His biggest challenge on the big day wasn’t what Albion might do. It was whether Darren could handle the big occasion and if he could cope with the team he was looking to destroy.

“I remember that game at Wembley so vividly. When we got to the ground, we got off the bus, went down the tunnel, looked round. It was a beautiful place, lovely. We went on the pitch, I must have had two minutes out there, and that was it, I went back in the dressing room. My thinking was that I wasn’t there to look at the stadium, I was there to play. 

“But the other thing was, I really didn’t want to see anybody from West Brom because I was so nervous! I’ve never been as nervous in my life as I was that day. 

“So I went off to go and do my pre-match routine, getting my head into it, thinking what I was going to do. But I was so nervous, it actually made my body feel heavy. My legs were heavy. I did the warm up on front of a full Wembley Stadium, everybody’s cheering, and I felt heavy. I was in the furthest corner warming up, over by the corner flag. I was just saying to myself, “Come on Mooro, just get these legs going! Not now, don’t let me down now!” 

“We came out at the start of the game, the teams walked out together, and I only had a quick look up and saw the guys from West Brom as we shook hands, because for me, I’d only been left a season, and then we end up playing against each other in the biggest club game in the world. I was just thinking, “Anybody but Albion!” I was looking at the lads, the players on the team and I just had to switch off from who they were.”


MOBBED: Darren celebrates promotion with Albion

Darren had plenty of inside knowledge on Albion and put that to good use.

“I spoke to our boys before we started, and I said, “Lads, they’re a good team. Don’t get frustrated, they’ll have a lot of the ball and they won’t give it away. They’re better players individually, but don’t get caught up in that. We will get two or three chances in the game and we have to be prepared to take them. 

“We have to be prepared to have one on one battles all over the pitch and make sure that we win them. We can’t afford to have two players on one of theirs because it will only free somebody else up, and he’s just as good. There’s Greening, Koumas, Koren, Gera, Phillips. Be responsible for your man and win your battle.” 

“That was it, and then the game was going to start. Just before the whistle blew, I felt so heavy and then, the second the ref started the game, it was just like going into a tunnel, a zone. I could only see the pitch, I was completely focused.

“Pesch should have scored after 12 minutes, he had a great chance.
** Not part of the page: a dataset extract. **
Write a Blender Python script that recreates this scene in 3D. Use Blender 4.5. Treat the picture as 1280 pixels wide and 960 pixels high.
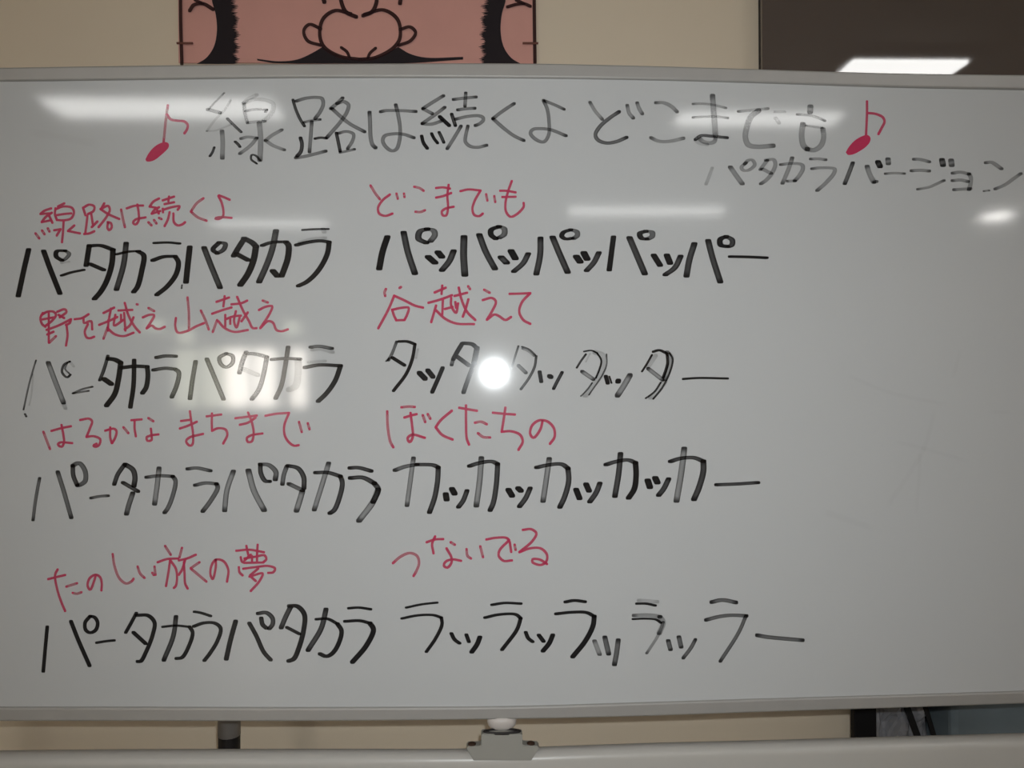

He said afterwards that he rushed it a bit and Deano made the save. He said, “Daz, if I’d scored that, it might have been a different game because we’d have maybe scored too early. Maybe we couldn’t have held on for 80 minutes”. In hindsight he’s maybe right, but at the time, I looked at it as one of those few chances we were going to get. 

“I just felt the force of Albion coming at us and I thought we were going to get completely overrun. So I said to Tyrone Mears, “Wherever Koumas goes, you go with him. Just go. Leave your position, we’ll deal with the rest.” Then I said to Seth Johnson, “Do me a favour, just sit in front of us. Don’t go chasing, please just sit in front of me for 20 minutes”. 
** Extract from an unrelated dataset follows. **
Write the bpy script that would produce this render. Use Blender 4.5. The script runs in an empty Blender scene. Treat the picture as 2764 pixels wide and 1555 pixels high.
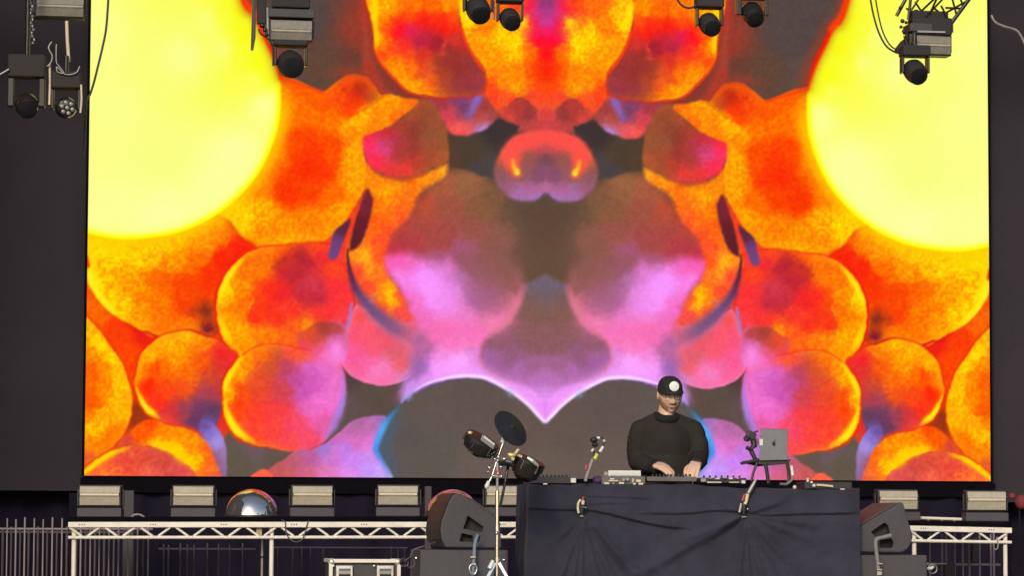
import bpy, bmesh, math, random
import numpy as np
from mathutils import Vector, Matrix, Euler

random.seed(7)
C = bpy.context.scene.collection
SC = bpy.context.scene

# ------------------------------------------------------------------ camera
F_PX, PW, PH = 8584.0, 2764.0, 1555.0
YAW, PITCH, ROLL = 0.117597, 0.077626, 0.004174
CAM = Vector((-3.35216, -21.0, 0.78))
_f = Vector((math.sin(YAW) * math.cos(PITCH), math.cos(YAW) * math.cos(PITCH), math.sin(PITCH)))
_r0 = Vector((math.cos(YAW), -math.sin(YAW), 0.0))
_u0 = _r0.cross(_f)
_r = math.cos(ROLL) * _r0 + math.sin(ROLL) * _u0
_u = -math.sin(ROLL) * _r0 + math.cos(ROLL) * _u0
cd = bpy.data.cameras.new("camera")
cam = bpy.data.objects.new("camera", cd)
C.objects.link(cam)
cd.sensor_width = 36.0
cd.lens = F_PX / PW * 36.0
cd.clip_start, cd.clip_end = 0.5, 6000.0
cam.matrix_world = Matrix(((_r.x, _u.x, -_f.x, CAM.x), (_r.y, _u.y, -_f.y, CAM.y), (_r.z, _u.z, -_f.z, CAM.z), (0, 0, 0, 1)))
SC.camera = cam
SC.render.resolution_x, SC.render.resolution_y = 1024, 577

# ------------------------------------------------------------------ daylight from the open stage front
SUN_EL, SUN_AZ = math.radians(23), math.radians(198)   # azimuth clockwise from +Y: behind the camera, a little left
w = bpy.data.worlds.new("World")
SC.world = w
w.use_nodes = True
nt = w.node_tree
sky = nt.nodes.new("ShaderNodeTexSky")
sky.sky_type = 'NISHITA'
sky.sun_disc = False
sky.sun_elevation = SUN_EL
sky.sun_rotation = SUN_AZ
sky.air_density, sky.dust_density, sky.ozone_density = 1.0, 1.2, 1.5
bg = nt.nodes["Background"]
bg.inputs[1].default_value = 0.13
nt.links.new(sky.outputs[0], bg.inputs[0])
sd = bpy.data.lights.new("sun", 'SUN')
sd.energy = 1.9
sd.angle = math.radians(14)
sd.color = (1.0, 0.88, 0.72)
sun = bpy.data.objects.new("sun", sd)
C.objects.link(sun)
sdir = Vector((math.sin(SUN_AZ) * math.cos(SUN_EL), math.cos(SUN_AZ) * math.cos(SUN_EL), math.sin(SUN_EL)))
sun.location = sdir * 60
sun.rotation_euler = sdir.to_track_quat('Z', 'Y').to_euler()
SC.view_settings.view_transform = 'Standard'
SC.view_settings.look = 'None'
SC.view_settings.exposure = 0.0
SC.view_settings.gamma = 1.0
SC.view_settings.use_curve_mapping = False

# ------------------------------------------------------------------ helpers
def at(px, py, Y):
    """the point on the vertical plane at depth Y that a pixel of the photograph sees"""
    d = _f + _r * ((px - PW / 2) / F_PX) - _u * ((py - PH / 2) / F_PX)
    return CAM + d * ((Y - CAM.y) / d.y)

def lin(c):
    c = np.asarray(c, float) / 255.0
    return np.where(c <= 0.04045, c / 12.92, ((c + 0.055) / 1.055) ** 2.4)

def mat(name, col, rough=0.6, metal=0.0, var=0.12, scale=18.0, bump=0.0, bscale=60.0, spec=0.5, sheen=0.0):
    m = bpy.data.materials.new(name)
    m.use_nodes = True
    t = m.node_tree
    b = t.nodes["Principled BSDF"]
    b.inputs["Roughness"].default_value = rough
    b.inputs["Metallic"].default_value = metal
    b.inputs["Specular IOR Level"].default_value = spec
    b.inputs["Sheen Weight"].default_value = sheen
    tc = t.nodes.new("ShaderNodeTexCoord")
    n = t.nodes.new("ShaderNodeTexNoise")
    n.inputs["Scale"].default_value = scale
    n.inputs["Detail"].default_value = 5
    t.links.new(tc.outputs["Object"], n.inputs["Vector"])
    r = t.nodes.new("ShaderNodeValToRGB")
    r.color_ramp.elements[0].position = 0.3
    r.color_ramp.elements[1].position = 0.7
    r.color_ramp.elements[0].color = (*[max(0, x * (1 - var)) for x in col], 1)
    r.color_ramp.elements[1].color = (*[min(1, x * (1 + var)) for x in col], 1)
    t.links.new(n.outputs[0], r.inputs[0])
    t.links.new(r.outputs[0], b.inputs["Base Color"])
    rr = t.nodes.new("ShaderNodeMapRange")
    rr.inputs[3].default_value = max(0.02, rough * 0.85)
    rr.inputs[4].default_value = min(1.0, rough * 1.15)
    t.links.new(n.outputs[0], rr.inputs[0])
    t.links.new(rr.outputs[0], b.inputs["Roughness"])
    if bump:
        n2 = t.nodes.new("ShaderNodeTexNoise")
        n2.inputs["Scale"].default_value = bscale
        n2.inputs["Detail"].default_value = 4
        t.links.new(tc.outputs["Object"], n2.inputs["Vector"])
        bp = t.nodes.new("ShaderNodeBump")
        bp.inputs["Strength"].default_value = bump
        bp.inputs["Distance"].default_value = 0.01
        t.links.new(n2.outputs[0], bp.inputs["Height"])
        t.links.new(bp.outputs[0], b.inputs["Normal"])
    return m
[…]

“Then I asked Jay McEveley to tuck round because I knew Dio Kamara liked to run the wings and I think that was a big, significant moment in the game because we got through that early storm. Afterwards, we went and saw all the boys and I spoke to Koumas and he said, “We went for you those first 20 minutes and if we’d scored then, you’d have gone like a house of cards. The pitch would have opened up, we’d have kept the ball and we’d have picked you off.” 
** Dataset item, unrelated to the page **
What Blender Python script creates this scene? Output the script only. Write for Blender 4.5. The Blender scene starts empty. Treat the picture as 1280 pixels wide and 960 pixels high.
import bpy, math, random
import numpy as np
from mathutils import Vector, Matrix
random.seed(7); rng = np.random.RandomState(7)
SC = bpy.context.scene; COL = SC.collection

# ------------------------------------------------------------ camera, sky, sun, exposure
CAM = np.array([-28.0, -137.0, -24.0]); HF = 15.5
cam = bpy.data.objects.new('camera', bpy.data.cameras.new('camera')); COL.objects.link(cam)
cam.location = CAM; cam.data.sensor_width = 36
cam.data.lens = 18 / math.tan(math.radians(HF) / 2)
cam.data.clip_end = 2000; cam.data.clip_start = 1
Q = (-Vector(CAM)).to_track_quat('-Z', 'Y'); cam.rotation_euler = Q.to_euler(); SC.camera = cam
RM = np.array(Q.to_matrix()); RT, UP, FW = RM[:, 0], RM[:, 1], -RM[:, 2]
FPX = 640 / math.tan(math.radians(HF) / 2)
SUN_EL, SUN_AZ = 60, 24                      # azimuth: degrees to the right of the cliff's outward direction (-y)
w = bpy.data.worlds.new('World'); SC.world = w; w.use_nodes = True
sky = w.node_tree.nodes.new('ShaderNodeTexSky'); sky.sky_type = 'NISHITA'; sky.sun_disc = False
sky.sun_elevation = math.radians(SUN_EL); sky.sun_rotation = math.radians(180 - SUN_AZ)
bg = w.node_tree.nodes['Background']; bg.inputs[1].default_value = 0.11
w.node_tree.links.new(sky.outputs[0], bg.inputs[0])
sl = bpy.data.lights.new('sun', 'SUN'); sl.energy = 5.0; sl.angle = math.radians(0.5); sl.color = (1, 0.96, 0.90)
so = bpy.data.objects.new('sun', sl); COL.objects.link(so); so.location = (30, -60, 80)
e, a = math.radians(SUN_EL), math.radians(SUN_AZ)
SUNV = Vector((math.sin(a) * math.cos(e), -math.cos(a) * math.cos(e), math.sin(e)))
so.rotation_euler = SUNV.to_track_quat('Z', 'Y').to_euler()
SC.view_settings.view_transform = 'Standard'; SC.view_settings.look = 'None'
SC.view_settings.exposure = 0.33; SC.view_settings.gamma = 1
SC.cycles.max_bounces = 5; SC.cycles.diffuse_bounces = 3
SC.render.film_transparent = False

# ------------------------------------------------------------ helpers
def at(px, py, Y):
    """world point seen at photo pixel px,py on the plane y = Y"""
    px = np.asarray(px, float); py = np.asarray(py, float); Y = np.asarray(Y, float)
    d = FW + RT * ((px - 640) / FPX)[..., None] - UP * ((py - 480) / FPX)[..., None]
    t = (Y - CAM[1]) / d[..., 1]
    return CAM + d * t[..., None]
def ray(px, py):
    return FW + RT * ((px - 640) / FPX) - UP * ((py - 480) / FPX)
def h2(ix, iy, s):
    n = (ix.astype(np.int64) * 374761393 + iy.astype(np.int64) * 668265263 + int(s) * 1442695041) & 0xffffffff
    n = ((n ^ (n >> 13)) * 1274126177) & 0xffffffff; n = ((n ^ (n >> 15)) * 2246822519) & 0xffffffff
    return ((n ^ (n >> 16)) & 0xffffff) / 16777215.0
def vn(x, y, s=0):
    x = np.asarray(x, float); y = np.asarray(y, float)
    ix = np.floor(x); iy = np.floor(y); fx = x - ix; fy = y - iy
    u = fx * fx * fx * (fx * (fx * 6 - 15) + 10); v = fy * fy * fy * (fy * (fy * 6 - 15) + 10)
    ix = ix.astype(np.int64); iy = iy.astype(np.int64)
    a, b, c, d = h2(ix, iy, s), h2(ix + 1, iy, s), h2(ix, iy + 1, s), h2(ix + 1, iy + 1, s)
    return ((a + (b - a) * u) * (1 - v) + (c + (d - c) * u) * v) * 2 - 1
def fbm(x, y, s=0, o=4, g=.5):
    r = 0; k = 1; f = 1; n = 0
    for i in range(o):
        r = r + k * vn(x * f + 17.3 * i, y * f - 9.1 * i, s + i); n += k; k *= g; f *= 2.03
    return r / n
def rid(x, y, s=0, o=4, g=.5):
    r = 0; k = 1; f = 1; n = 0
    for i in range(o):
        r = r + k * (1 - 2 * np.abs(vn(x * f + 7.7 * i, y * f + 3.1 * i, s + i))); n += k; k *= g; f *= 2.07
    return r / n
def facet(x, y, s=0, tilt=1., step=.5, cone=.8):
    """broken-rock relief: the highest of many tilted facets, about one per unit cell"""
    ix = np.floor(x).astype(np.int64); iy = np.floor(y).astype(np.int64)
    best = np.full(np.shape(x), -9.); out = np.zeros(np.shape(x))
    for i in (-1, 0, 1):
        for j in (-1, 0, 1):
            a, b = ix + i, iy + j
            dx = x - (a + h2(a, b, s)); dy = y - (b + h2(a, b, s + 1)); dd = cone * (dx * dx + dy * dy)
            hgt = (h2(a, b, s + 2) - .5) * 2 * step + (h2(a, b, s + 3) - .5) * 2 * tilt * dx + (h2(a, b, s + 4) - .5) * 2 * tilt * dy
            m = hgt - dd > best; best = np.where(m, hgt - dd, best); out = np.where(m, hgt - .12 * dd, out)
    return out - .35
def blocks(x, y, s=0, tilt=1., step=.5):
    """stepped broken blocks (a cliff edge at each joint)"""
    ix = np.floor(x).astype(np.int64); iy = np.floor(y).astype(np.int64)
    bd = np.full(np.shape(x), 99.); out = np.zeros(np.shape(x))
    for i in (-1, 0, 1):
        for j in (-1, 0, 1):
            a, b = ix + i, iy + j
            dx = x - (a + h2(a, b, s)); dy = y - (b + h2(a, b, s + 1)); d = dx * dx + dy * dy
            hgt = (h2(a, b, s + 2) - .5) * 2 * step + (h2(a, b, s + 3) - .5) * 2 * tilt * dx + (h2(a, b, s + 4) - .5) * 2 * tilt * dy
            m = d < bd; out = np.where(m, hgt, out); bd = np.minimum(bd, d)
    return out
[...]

“He was right, because after 25 minutes, that was the first time I felt comfortable in the game. From there, it was just getting to half-time and when the whistle blew at 0-0, I knew we were going to see the pendulum go our way. 

“That gave us breathing space, time to calm down a bit and then we went on and scored after an hour and I felt we were going to do it. Tyrone made a couple of great last ditch tackles on Jason Koumas, little moments where games turn.”

Darren was right. Albion ran out of ideas, the goalscoring machine that had coughed up a century of goals that season ran dry just at the moment we needed it most.

“I’ve got all the pictures of the game at home, and after it’s all over, my face is a real mixture of emotions. You can see I was delighted but I’m not really with it either and I think I was drained of energy and emotion, and that was to do with us beating Albion. It wasn’t quite as joyous as it would have been if we’d beaten somebody else! 

“When the whistle went, we were all jumping around but I looked across at the Albion lads and in a split second from being elated when the whistle went and thinking it was job done, I was crushed for lads like Clem and Jono. I just told them that they’d given their best and there was nothing more they could have done, that they could be satisfied with their efforts, nobody could have any questions about them. And I felt that about Derby as well. 

“On the day, anything less than what we gave and we would have lost. We needed all 11 to perform. Ten wouldn’t have been enough. Thankfully we got it. I felt we deserved it but at the same time I was absolutely gutted for everybody connected with the club, the supporters, players, staff, everybody. 

“Afterwards, I turned to the players and the Albion fans to sympathise with them and there’s a picture of the Derby lads celebrating and me looking towards the Albion end and watching the supporters streaming out. I was delighted to win but I couldn’t really celebrate because I still felt like I should have been on the other side.”